W poniedziałek cena spot palladu wynosi 2,5 tys. dol. za uncję, w czwartek, przed decyzją LPPM była na poziomie 2250 dol. za uncję.

Jak przypomina UBS, LPPM w piątek ogłosiło, że usuwa z listy dostawców - akredytowanych producentów, spełniających określone wymagania jakościowe - dwie rosyjskie państwowe firmy: zakłady metali szlachetnych z Krasnojarska i fabrykę metali nieżelaznych Prikokski z obwodu riazańskiego. Oznacza to, że transakcje z tymi firmami nie będą rozliczane w systemach rozliczeniowych w Londynie i Zurichu. Obaj producenci dostarczają na rynek ok. 40 proc. palladu.

UBS podkreśla, że światowy rynek palladu jest wyjątkowo wyczulony na jakiekolwiek ryzyko spadku dostaw. Przez dziewięć lat między 2012 a 2020 r. panował bowiem na nim chroniczny niedobór surowca.

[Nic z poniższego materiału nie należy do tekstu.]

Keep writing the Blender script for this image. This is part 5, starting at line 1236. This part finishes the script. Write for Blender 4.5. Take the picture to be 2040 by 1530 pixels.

Analitycy szwajcarskiego banku oceniają, że usunięcie rosyjskich firm z londyńskiego centrum obrotu metalami i systemów rozliczeniowych może przekierować rosyjskie dostawy do Chin. Chiny to największy konsument palladu, zużywają nieco więcej niż wynosi rosyjska produkcja. Pallad znajduje przede wszystkim zastosowanie w różnego rodzaju katalizatorach. Według UBS, stosunkowo wysokie ceny metalu na dłuższą metę będą skłaniać do zastępowania go platyną.